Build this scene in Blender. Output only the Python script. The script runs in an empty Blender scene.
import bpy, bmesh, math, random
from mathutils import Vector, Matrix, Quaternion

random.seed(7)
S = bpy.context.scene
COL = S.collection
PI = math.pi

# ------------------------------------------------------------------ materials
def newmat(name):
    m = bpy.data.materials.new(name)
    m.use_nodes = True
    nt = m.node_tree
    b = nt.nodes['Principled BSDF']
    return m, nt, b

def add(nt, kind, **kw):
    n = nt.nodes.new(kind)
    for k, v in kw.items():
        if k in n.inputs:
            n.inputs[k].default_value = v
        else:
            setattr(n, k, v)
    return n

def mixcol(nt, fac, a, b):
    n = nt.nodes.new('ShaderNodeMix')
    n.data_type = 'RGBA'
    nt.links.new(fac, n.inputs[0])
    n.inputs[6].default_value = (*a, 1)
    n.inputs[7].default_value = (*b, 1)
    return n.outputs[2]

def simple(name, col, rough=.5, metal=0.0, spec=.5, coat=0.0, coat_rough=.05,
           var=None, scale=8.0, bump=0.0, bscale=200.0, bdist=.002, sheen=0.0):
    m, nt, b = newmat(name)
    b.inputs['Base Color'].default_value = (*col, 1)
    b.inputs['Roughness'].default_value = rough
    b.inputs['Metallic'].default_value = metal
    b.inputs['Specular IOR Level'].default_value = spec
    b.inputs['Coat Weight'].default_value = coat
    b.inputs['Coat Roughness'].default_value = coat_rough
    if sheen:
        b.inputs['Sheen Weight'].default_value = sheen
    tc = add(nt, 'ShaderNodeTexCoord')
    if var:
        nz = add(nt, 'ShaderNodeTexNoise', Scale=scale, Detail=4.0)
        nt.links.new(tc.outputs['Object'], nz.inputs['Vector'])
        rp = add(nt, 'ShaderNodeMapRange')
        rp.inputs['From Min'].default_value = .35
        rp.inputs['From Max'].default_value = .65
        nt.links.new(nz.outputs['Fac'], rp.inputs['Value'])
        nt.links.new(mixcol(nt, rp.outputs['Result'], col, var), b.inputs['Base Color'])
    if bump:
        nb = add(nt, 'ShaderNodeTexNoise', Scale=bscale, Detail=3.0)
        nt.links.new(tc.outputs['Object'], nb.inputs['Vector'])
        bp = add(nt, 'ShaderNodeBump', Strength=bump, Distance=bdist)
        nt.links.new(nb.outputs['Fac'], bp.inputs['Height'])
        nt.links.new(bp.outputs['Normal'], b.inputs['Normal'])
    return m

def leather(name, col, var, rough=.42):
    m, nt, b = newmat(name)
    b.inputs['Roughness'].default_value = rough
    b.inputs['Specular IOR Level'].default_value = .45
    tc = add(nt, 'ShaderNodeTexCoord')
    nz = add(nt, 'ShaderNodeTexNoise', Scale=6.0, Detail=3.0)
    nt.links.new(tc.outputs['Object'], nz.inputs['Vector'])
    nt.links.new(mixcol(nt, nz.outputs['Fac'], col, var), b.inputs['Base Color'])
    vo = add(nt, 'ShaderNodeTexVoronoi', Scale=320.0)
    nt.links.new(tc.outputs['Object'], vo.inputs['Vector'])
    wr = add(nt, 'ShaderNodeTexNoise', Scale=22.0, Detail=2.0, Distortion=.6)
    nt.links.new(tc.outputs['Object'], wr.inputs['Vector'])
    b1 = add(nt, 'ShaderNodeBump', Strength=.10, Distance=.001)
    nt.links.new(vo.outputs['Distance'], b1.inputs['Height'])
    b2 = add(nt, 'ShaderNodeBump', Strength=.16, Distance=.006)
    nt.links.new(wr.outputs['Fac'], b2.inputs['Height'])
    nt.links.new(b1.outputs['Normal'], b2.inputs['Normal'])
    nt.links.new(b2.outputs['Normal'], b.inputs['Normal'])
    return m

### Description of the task
Extract the complete listing verbatim.

### Exercise response
Build this scene in Blender. Output only the Python script. The script runs in an empty Blender scene.
import bpy, bmesh, math, random
from mathutils import Vector, Matrix, Quaternion

random.seed(7)
S = bpy.context.scene
COL = S.collection
PI = math.pi

# ------------------------------------------------------------------ materials
def newmat(name):
    m = bpy.data.materials.new(name)
    m.use_nodes = True
    nt = m.node_tree
    b = nt.nodes['Principled BSDF']
    return m, nt, b

def add(nt, kind, **kw):
    n = nt.nodes.new(kind)
    for k, v in kw.items():
        if k in n.inputs:
            n.inputs[k].default_value = v
        else:
            setattr(n, k, v)
    return n

def mixcol(nt, fac, a, b):
    n = nt.nodes.new('ShaderNodeMix')
    n.data_type = 'RGBA'
    nt.links.new(fac, n.inputs[0])
    n.inputs[6].default_value = (*a, 1)
    n.inputs[7].default_value = (*b, 1)
    return n.outputs[2]

def simple(name, col, rough=.5, metal=0.0, spec=.5, coat=0.0, coat_rough=.05,
           var=None, scale=8.0, bump=0.0, bscale=200.0, bdist=.002, sheen=0.0):
    m, nt, b = newmat(name)
    b.inputs['Base Color'].default_value = (*col, 1)
    b.inputs['Roughness'].default_value = rough
    b.inputs['Metallic'].default_value = metal
    b.inputs['Specular IOR Level'].default_value = spec
    b.inputs['Coat Weight'].default_value = coat
    b.inputs['Coat Roughness'].default_value = coat_rough
    if sheen:
        b.inputs['Sheen Weight'].default_value = sheen
    tc = add(nt, 'ShaderNodeTexCoord')
    if var:
        nz = add(nt, 'ShaderNodeTexNoise', Scale=scale, Detail=4.0)
        nt.links.new(tc.outputs['Object'], nz.inputs['Vector'])
        rp = add(nt, 'ShaderNodeMapRange')
        rp.inputs['From Min'].default_value = .35
        rp.inputs['From Max'].default_value = .65
        nt.links.new(nz.outputs['Fac'], rp.inputs['Value'])
        nt.links.new(mixcol(nt, rp.outputs['Result'], col, var), b.inputs['Base Color'])
    if bump:
        nb = add(nt, 'ShaderNodeTexNoise', Scale=bscale, Detail=3.0)
        nt.links.new(tc.outputs['Object'], nb.inputs['Vector'])
        bp = add(nt, 'ShaderNodeBump', Strength=bump, Distance=bdist)
        nt.links.new(nb.outputs['Fac'], bp.inputs['Height'])
        nt.links.new(bp.outputs['Normal'], b.inputs['Normal'])
    return m

def leather(name, col, var, rough=.42):
    m, nt, b = newmat(name)
    b.inputs['Roughness'].default_value = rough
    b.inputs['Specular IOR Level'].default_value = .45
    tc = add(nt, 'ShaderNodeTexCoord')
    nz = add(nt, 'ShaderNodeTexNoise', Scale=6.0, Detail=3.0)
    nt.links.new(tc.outputs['Object'], nz.inputs['Vector'])
    nt.links.new(mixcol(nt, nz.outputs['Fac'], col, var), b.inputs['Base Color'])
    vo = add(nt, 'ShaderNodeTexVoronoi', Scale=320.0)
    nt.links.new(tc.outputs['Object'], vo.inputs['Vector'])
    wr = add(nt, 'ShaderNodeTexNoise', Scale=22.0, Detail=2.0, Distortion=.6)
    nt.links.new(tc.outputs['Object'], wr.inputs['Vector'])
    b1 = add(nt, 'ShaderNodeBump', Strength=.10, Distance=.001)
    nt.links.new(vo.outputs['Distance'], b1.inputs['Height'])
    b2 = add(nt, 'ShaderNodeBump', Strength=.16, Distance=.006)
    nt.links.new(wr.outputs['Fac'], b2.inputs['Height'])
    nt.links.new(b1.outputs['Normal'], b2.inputs['Normal'])
    nt.links.new(b2.outputs['Normal'], b.inputs['Normal'])
    return m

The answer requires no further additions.